Gali Potensi Pengembangan Wisata Religi di Makam Wotgaleh, Mahasiswa KKN Tim II UNDIP Ulik dan Kembangkan Buku Panduan
Semarang – Berangkat dari informasi dari Kelurahan Sampangan mengenai Makam Wotgaleh yang berada di Sampangan, Semarang. Mengetahui hal tersebut, Mengetahui hal tersebut, Latifa Rachma yang merupakan Mahasiswa KKN Tim II Undip di bawah bimbingan Dosen Pembimbing Lapangan (DPL) Bapak Ari Wibawa Budi Santoso, S.T., M.T, tertarik untuk menjelajah dan mengulik Petilasan Syekh Maulana Maghribi dan Nyai Tampi yang berada dalam pendopo pemakaman umum Wotgaleh. Kata Wotgaleh berasal dari kata wot ing penggalih yang artinya jembatan hati menuju ketentraman. Dalam buku “Awal Kedirgantaraan Indonesia: Perjuangan AURI 1945-1950” rakyat Wotgaleh sangat kuat mempertahankan dan merebut kembali tanah mereka yang telah dikuasi TNI Angkatan Udara. Semangat membara rakyat Wotgaleh bersumber pada identitas kultural Pangeran Purboyo.
Siapakah Pangeran Purboyo?
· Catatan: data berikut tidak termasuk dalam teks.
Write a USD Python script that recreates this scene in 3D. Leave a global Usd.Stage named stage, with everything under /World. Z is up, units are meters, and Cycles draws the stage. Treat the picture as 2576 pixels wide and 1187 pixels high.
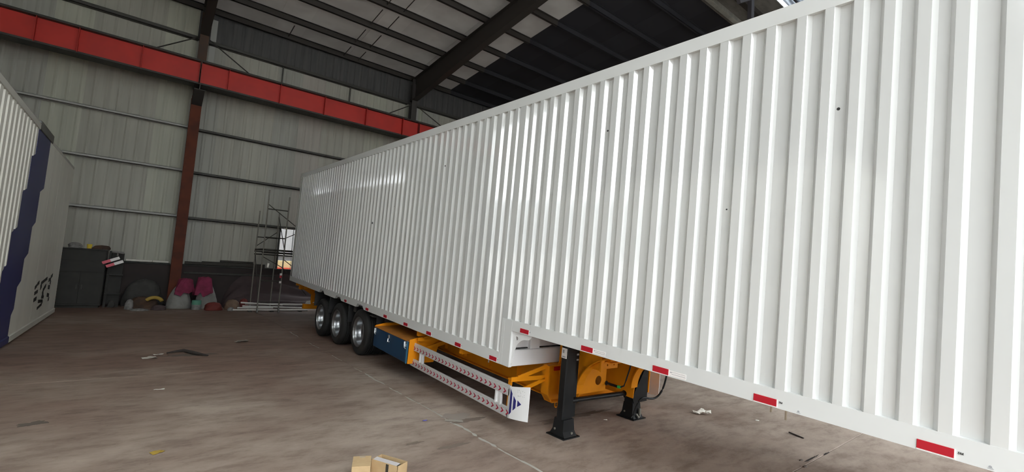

Pangeran Purboyo atau yang memperoleh julukan Banteng Mataram adalah tokoh terkenal sebagai bangsawan pemberani dan gagah perkasa pada masa Mataram Islam. Pangeran Purboyo merupakan putera Panembahan Senopati dalam pernikahannya dengan putri Ki Ageng Giring, yakni Rara Lembayung. Berkat jasanya sebagai panglima perang Mataram, Pangeran Purboyo memperoleh hadiah dari Panembahan Senopati sebuah wilayah yang dikenal sebagai Kalurahan Wotgaleh dengan status sebagai tanah perdikan. Tanah perdikan yakni wilayah yang dibebaskan dari kewajiban membayar upeti ke kas kerajaan dan umumnya diberikan untuk seorang guru kebatinan yang istimewa bagi raja. Secara keseluruhan Wotgaleh memiliki makna sebagai jembatan hati untuk menyatu dengan Tuhan atau menuju manunggaling kawula gusti. Dalam buku Wali Sanga yang disusun oleh Asnan Wahyudi dan Abu Khalid, MA., Syekh Maghribi diidentikkan dengan Syekh Maulana Muhammad al-Maghribi, salah seorang anggota Wali Sanga periode pertama yang berasal dari Maghrib (Maroko) yang datang ke Pulau Jawa pada tahun 808 H atau 1404 M.
Setelah observasi dan wawancara dengan pengurus makam yang dilaksanakan pada 24/07/2022, ada beberapa permasalahan yang perlu diperhatikan, diantaranya:
1.Sebagian besar masyarakat setempat belum mengetahui adanya petilasan dan makam tersebut dan kebanyakan yang berkunjung adalah wisatawan luar
2.Fasilitas pendopo makam yang kondisinya kurang layak. Hal ini perlu mendapatkan perhatian dari pemerintah
3.Bila diperhatikan, belum adanya plang penunjuk jalan tentang keberadaan petilasan Syekh Maulana Maghribi dan Makam Nyai Tampi
Secara umum dalam rangka pengembangan objek wisata di kawasan Sampangan, Semarang diperlukan keterlibatan berbagai pihak, baik dari kalangan pemerintah, pengusaha, masyarakat dan juga para pemerhati budaya. Dengan adanya buku panduan diharapkan akan membantu kita semua dalam memahami alur runtutan kisah dan mempermudah dalam penyusunan perencanaan pengembangan wisata religi.